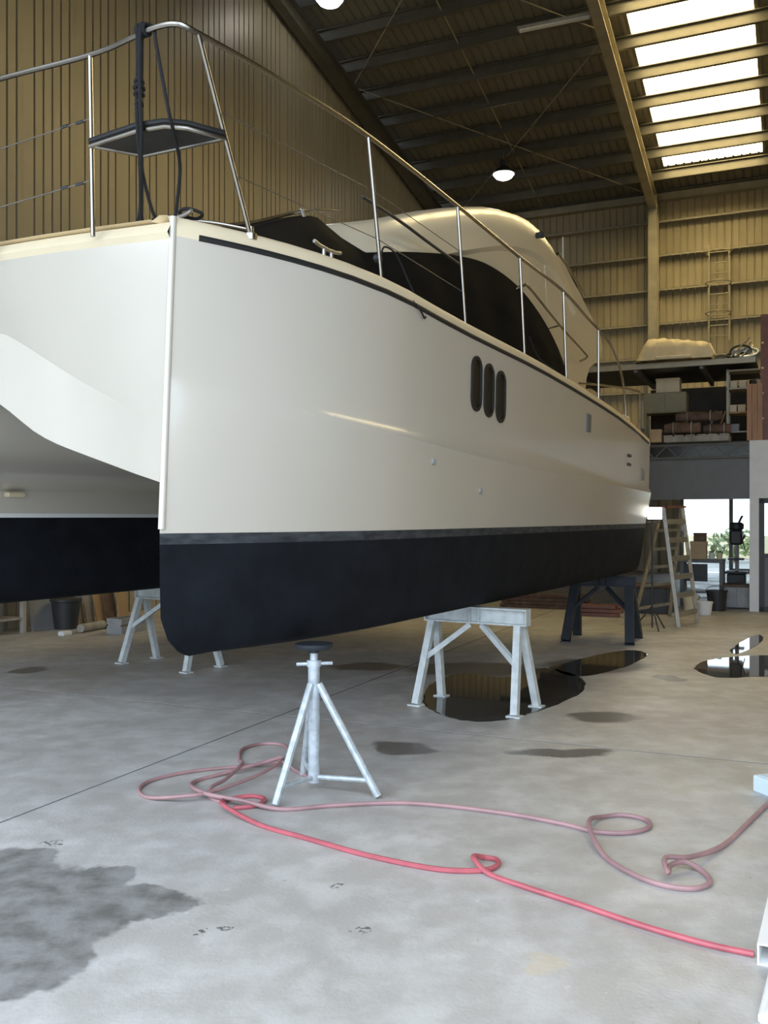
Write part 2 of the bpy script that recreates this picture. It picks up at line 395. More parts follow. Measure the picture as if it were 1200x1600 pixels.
# mezzanine: deck, front truss, header panel, white partition
MR = 10.67; MZ = 2.72
mz = inb(MB().box(3.6, 15.0, -MR+.05, -.3, MZ-.06, MZ).build('trim_1', M_dark, kind='structure')); mz['label'] = 'timber mezzanine floor above the glazed office'
for sx in (3.7, 9.03, 14.8):
    MB().box(sx-.06, sx+.06, -MR+.06, -MR+.18, 0, MZ-.06).build('post', M_white if sx == 9.03 else M_grey, mz)
for rr in (6.5, 3.0):
    MB().box(3.6, 15, -rr-.05, -rr+.05, MZ-.2, MZ-.06).build('joist', M_dark, mz)
t = MB(); t.box(3.6, 15, -MR-.03, -MR+.03, MZ-.06, MZ-.02); t.build('truss_top_chord', M_truss, mz)
t = MB(); t.box(3.6, 15, -MR-.03, -MR+.03, MZ-.27, MZ-.235); t.build('truss_bottom_chord', M_truss, mz)
web = MB(); web.bar((0,0,0), (.19,0,.19), .018); me_web = web.mesh('web_rod'); me_web.materials.append(M_truss)
web2 = MB(); web2.bar((0,0,.19), (.19,0,0), .018); me_web2 = web2.mesh('web_rod'); me_web2.materials.append(M_truss)
for k in range(28): share('web_rod', me_web if k % 2 == 0 else me_web2, mz, (3.7+.19*k, -MR, MZ-.245))
hd = inb(MB().box(3.6, 8.97, -MR+.06, -MR+.10, 1.79, MZ-.27).build('trim_2', M_grey, kind='structure')); hd['label'] = 'dark grey panel over the open office front'
wp = inb(MB().box(8.97, 15, -MR-.04, -MR+.06, 1.80, MZ).box(8.97, 9.11, -MR-.04, -MR+.06, 0, 1.80).build('wall_office', M_white, kind='structure')); wp['label'] = 'white office partition beside the open front'
wn = inb(MB().box(9.11, 9.19, -MR-.03, -MR+.05, 0, 1.80).box(9.11, 12.0, -MR-.03, -MR+.05, 1.72, 1.80).box(9.11, 12, -MR-.03, -MR+.05, 0, .08).box(11.9, 12, -MR-.03, -MR+.05, 0, 1.8).box(9.19, 11.9, -MR-.03, -MR+.05, .86, .92).build('window_1', M_dark, kind='structure')); wn['label'] = 'dark framed office window beside the white post'
MB().box(9.19, 11.9, -MR+.005, -MR+.017, .92, 1.72).build('pane', M_glass, wn)
MB().box(9.19, 11.9, -MR+.0, -MR+.03, .08, .86).build('lower_panel', M_grey, wn)
ws_ = inb(MB().box(7.1, 9.06, -8.24, -8.2, MZ, 3.93).box(9.02, 9.06, -8.24, -.3, MZ, 3.93).build('wall_store', M_store, kind='structure')); ws_['label'] = 'dark partition at the back of the mezzanine store'
# upper rack shelf
sh = thing('storage_platform', 'high storage platform carrying the cream canvas bundle', 'platform', BC, BROT)
MB().box(5.6, 9.06, -MR+.05, -8.3, 4.02, 4.06).build('deck_board', M_dark, sh)
MB().box(5.6, 9.06, -MR+.0, -MR+.05, 3.97, 4.06).build('front_beam', M_steel, sh)
for sx in (5.7, 9.0):
    MB().box(sx-.04, sx+.04, -8.42, -8.34, MZ, 4.02).build('leg', M_steel, sh)
    if sx == 5.7: MB().box(sx-.04, sx+.04, -MR+.06, -MR+.14, MZ, 4.0).build('leg', M_steel, sh)
for k in range(3):
    MB().box(6.1+k*1.05, 6.16+k*1.05, -MR+.08, -8.32, 3.93, 4.02).build('bearer', M_grey, sh)

# ---------------------------------------------------------------- the catamaran (local x = aft, y = to port, z = up)
S0 = Vector((-1.10, 4.55, 0)); AFT = Vector((.48, .8773, 0)); BOATROT = math.atan2(AFT.y, AFT.x)
boat = thing('catamaran', 'white power catamaran with black bottom paint propped up on stands', 'boat', S0, BOATROT)
PV = 3.40                                               # spacing of the two hull centre lines
LEN = 8.42
def fB(u, L, p=2.2): return 1-(1-min(max(u, 0)/L, 1))**p
def aftn(u): return 1-.14*max(0, (u-5.8)/2.6)**2
ZS = [(0,2.905),(1.47,2.815),(2.35,2.77),(3.96,2.725),(5.27,2.655),(6.8,2.55),(7.5,2.485),(8.42,2.40)]
def zs(u): return smooth_interp(u, ZS)
def zk(u): return smooth_interp(u, [(0,2.17),(1.6,2.0),(4.3,1.90),(8.4,1.82)])
def ws(u): return .55*fB(u, 1.75)*aftn(u)
def wk(u): return .535*fB(u, 1.85)*aftn(u)
def ww(u): return .485*fB(u, 2.0)*aftn(u)
def wbm(u): return .40*fB(u, 1.7)*aftn(u)
def stem(z):
    if z > 1.42: return .08*(z-1.42)/1.48
    if z < 1.06: return .27*(1-math.sqrt(max(0, 1-((1.06-z)/.275)**2)))
    return 0.0
US = [0,.012,.03,.06,.1,.16,.24,.34,.46,.6,.78,1.0,1.3,1.6,2,2.5,3,3.6,4.2,4.8,5.4,6,6.6,7.2,7.8,LEN]
WLO, WLI = 1.42, 1.50
def hull_rows(side):
    """rows of the topside (white) and of the underbody (black); side = -1 outer, +1 inner."""
    top, bot = [], []
    def row(lst, zf, wf):
        r = []
        for t in US:
            z = zf(t); u = stem(z)+t*(LEN-stem(z))/LEN; r.append((u, side*wf(t), z))
        lst.append(r)
    if side < 0:
        for fz in (0, .06, .22, .45, .7, .88):
            row(top, lambda t: zs(t)+(zk(t)+.05-zs(t))*fz, lambda t: ws(t)+(wk(t)-ws(t))*fz)
        row(top, lambda t: zk(t)+.045, lambda t: wk(t)-.0*t)
        row(top, lambda t: zk(t)-.015, lambda t: wk(t)+.028*fB(t,.4))
        for fz in (.12, .4, .75, 1):
            row(top, lambda t: zk(t)-.015+(WLO-zk(t)+.015)*fz, lambda t: wk(t)+.028*fB(t,.4)*(1-fz)+(ww(t)-wk(t))*fz)
        W0 = WLO
    else:
        for z in (1.95, 1.78, 1.64, WLI): row(top, lambda t: z, lambda t: (.40+.03*(z-1.5))*fB(t, 2.6))
        W0 = WLI
    f0 = (lambda t: ww(t)) if side < 0 else (lambda t: .40*fB(t, 2.6))
    fb = (lambda t: wbm(t)) if side < 0 else (lambda t: .34*fB(t, 2.2))
    row(bot, lambda t: W0, f0)
    if side < 0: row(bot, lambda t: W0-.055, lambda t: f0(t)+(fb(t)-f0(t))*.06)
    row(bot, lambda t: 1.2, lambda t: f0(t)+(fb(t)-f0(t))*.35)
    row(bot, lambda t: 1.0, lambda t: f0(t)+(fb(t)-f0(t))*.8)
    row(bot, lambda t: .89, lambda t: fb(t)*.97)
    row(bot, lambda t: .825, lambda t: fb(t)*.86)
    row(bot, lambda t: .80, lambda t: fb(t)*.66)
    row(bot, lambda t: .79, lambda t: 0.0)
    return top, bot
def place(rows, port):
    return [[(x, (PV-y) if port else y, z) for (x, y, z) in r] for r in rows]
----
WORK REQUIRED |
Copy the listing over exactly, skipping the pictures it holds.

COMPLETE ANSWER |
Write part 2 of the bpy script that recreates this picture. It picks up at line 395. More parts follow. Measure the picture as if it were 1200x1600 pixels.
# mezzanine: deck, front truss, header panel, white partition
MR = 10.67; MZ = 2.72
mz = inb(MB().box(3.6, 15.0, -MR+.05, -.3, MZ-.06, MZ).build('trim_1', M_dark, kind='structure')); mz['label'] = 'timber mezzanine floor above the glazed office'
for sx in (3.7, 9.03, 14.8):
    MB().box(sx-.06, sx+.06, -MR+.06, -MR+.18, 0, MZ-.06).build('post', M_white if sx == 9.03 else M_grey, mz)
for rr in (6.5, 3.0):
    MB().box(3.6, 15, -rr-.05, -rr+.05, MZ-.2, MZ-.06).build('joist', M_dark, mz)
t = MB(); t.box(3.6, 15, -MR-.03, -MR+.03, MZ-.06, MZ-.02); t.build('truss_top_chord', M_truss, mz)
t = MB(); t.box(3.6, 15, -MR-.03, -MR+.03, MZ-.27, MZ-.235); t.build('truss_bottom_chord', M_truss, mz)
web = MB(); web.bar((0,0,0), (.19,0,.19), .018); me_web = web.mesh('web_rod'); me_web.materials.append(M_truss)
web2 = MB(); web2.bar((0,0,.19), (.19,0,0), .018); me_web2 = web2.mesh('web_rod'); me_web2.materials.append(M_truss)
for k in range(28): share('web_rod', me_web if k % 2 == 0 else me_web2, mz, (3.7+.19*k, -MR, MZ-.245))
hd = inb(MB().box(3.6, 8.97, -MR+.06, -MR+.10, 1.79, MZ-.27).build('trim_2', M_grey, kind='structure')); hd['label'] = 'dark grey panel over the open office front'
wp = inb(MB().box(8.97, 15, -MR-.04, -MR+.06, 1.80, MZ).box(8.97, 9.11, -MR-.04, -MR+.06, 0, 1.80).build('wall_office', M_white, kind='structure')); wp['label'] = 'white office partition beside the open front'
wn = inb(MB().box(9.11, 9.19, -MR-.03, -MR+.05, 0, 1.80).box(9.11, 12.0, -MR-.03, -MR+.05, 1.72, 1.80).box(9.11, 12, -MR-.03, -MR+.05, 0, .08).box(11.9, 12, -MR-.03, -MR+.05, 0, 1.8).box(9.19, 11.9, -MR-.03, -MR+.05, .86, .92).build('window_1', M_dark, kind='structure')); wn['label'] = 'dark framed office window beside the white post'
MB().box(9.19, 11.9, -MR+.005, -MR+.017, .92, 1.72).build('pane', M_glass, wn)
MB().box(9.19, 11.9, -MR+.0, -MR+.03, .08, .86).build('lower_panel', M_grey, wn)
ws_ = inb(MB().box(7.1, 9.06, -8.24, -8.2, MZ, 3.93).box(9.02, 9.06, -8.24, -.3, MZ, 3.93).build('wall_store', M_store, kind='structure')); ws_['label'] = 'dark partition at the back of the mezzanine store'
# upper rack shelf
sh = thing('storage_platform', 'high storage platform carrying the cream canvas bundle', 'platform', BC, BROT)
MB().box(5.6, 9.06, -MR+.05, -8.3, 4.02, 4.06).build('deck_board', M_dark, sh)
MB().box(5.6, 9.06, -MR+.0, -MR+.05, 3.97, 4.06).build('front_beam', M_steel, sh)
for sx in (5.7, 9.0):
    MB().box(sx-.04, sx+.04, -8.42, -8.34, MZ, 4.02).build('leg', M_steel, sh)
    if sx == 5.7: MB().box(sx-.04, sx+.04, -MR+.06, -MR+.14, MZ, 4.0).build('leg', M_steel, sh)
for k in range(3):
    MB().box(6.1+k*1.05, 6.16+k*1.05, -MR+.08, -8.32, 3.93, 4.02).build('bearer', M_grey, sh)

# ---------------------------------------------------------------- the catamaran (local x = aft, y = to port, z = up)
S0 = Vector((-1.10, 4.55, 0)); AFT = Vector((.48, .8773, 0)); BOATROT = math.atan2(AFT.y, AFT.x)
boat = thing('catamaran', 'white power catamaran with black bottom paint propped up on stands', 'boat', S0, BOATROT)
PV = 3.40                                               # spacing of the two hull centre lines
LEN = 8.42
def fB(u, L, p=2.2): return 1-(1-min(max(u, 0)/L, 1))**p
def aftn(u): return 1-.14*max(0, (u-5.8)/2.6)**2
ZS = [(0,2.905),(1.47,2.815),(2.35,2.77),(3.96,2.725),(5.27,2.655),(6.8,2.55),(7.5,2.485),(8.42,2.40)]
def zs(u): return smooth_interp(u, ZS)
def zk(u): return smooth_interp(u, [(0,2.17),(1.6,2.0),(4.3,1.90),(8.4,1.82)])
def ws(u): return .55*fB(u, 1.75)*aftn(u)
def wk(u): return .535*fB(u, 1.85)*aftn(u)
def ww(u): return .485*fB(u, 2.0)*aftn(u)
def wbm(u): return .40*fB(u, 1.7)*aftn(u)
def stem(z):
    if z > 1.42: return .08*(z-1.42)/1.48
    if z < 1.06: return .27*(1-math.sqrt(max(0, 1-((1.06-z)/.275)**2)))
    return 0.0
US = [0,.012,.03,.06,.1,.16,.24,.34,.46,.6,.78,1.0,1.3,1.6,2,2.5,3,3.6,4.2,4.8,5.4,6,6.6,7.2,7.8,LEN]
WLO, WLI = 1.42, 1.50
def hull_rows(side):
    """rows of the topside (white) and of the underbody (black); side = -1 outer, +1 inner."""
    top, bot = [], []
    def row(lst, zf, wf):
        r = []
        for t in US:
            z = zf(t); u = stem(z)+t*(LEN-stem(z))/LEN; r.append((u, side*wf(t), z))
        lst.append(r)
    if side < 0:
        for fz in (0, .06, .22, .45, .7, .88):
            row(top, lambda t: zs(t)+(zk(t)+.05-zs(t))*fz, lambda t: ws(t)+(wk(t)-ws(t))*fz)
        row(top, lambda t: zk(t)+.045, lambda t: wk(t)-.0*t)
        row(top, lambda t: zk(t)-.015, lambda t: wk(t)+.028*fB(t,.4))
        for fz in (.12, .4, .75, 1):
            row(top, lambda t: zk(t)-.015+(WLO-zk(t)+.015)*fz, lambda t: wk(t)+.028*fB(t,.4)*(1-fz)+(ww(t)-wk(t))*fz)
        W0 = WLO
    else:
        for z in (1.95, 1.78, 1.64, WLI): row(top, lambda t: z, lambda t: (.40+.03*(z-1.5))*fB(t, 2.6))
        W0 = WLI
    f0 = (lambda t: ww(t)) if side < 0 else (lambda t: .40*fB(t, 2.6))
    fb = (lambda t: wbm(t)) if side < 0 else (lambda t: .34*fB(t, 2.2))
    row(bot, lambda t: W0, f0)
    if side < 0: row(bot, lambda t: W0-.055, lambda t: f0(t)+(fb(t)-f0(t))*.06)
    row(bot, lambda t: 1.2, lambda t: f0(t)+(fb(t)-f0(t))*.35)
    row(bot, lambda t: 1.0, lambda t: f0(t)+(fb(t)-f0(t))*.8)
    row(bot, lambda t: .89, lambda t: fb(t)*.97)
    row(bot, lambda t: .825, lambda t: fb(t)*.86)
    row(bot, lambda t: .80, lambda t: fb(t)*.66)
    row(bot, lambda t: .79, lambda t: 0.0)
    return top, bot
def place(rows, port):
    return [[(x, (PV-y) if port else y, z) for (x, y, z) in r] for r in rows]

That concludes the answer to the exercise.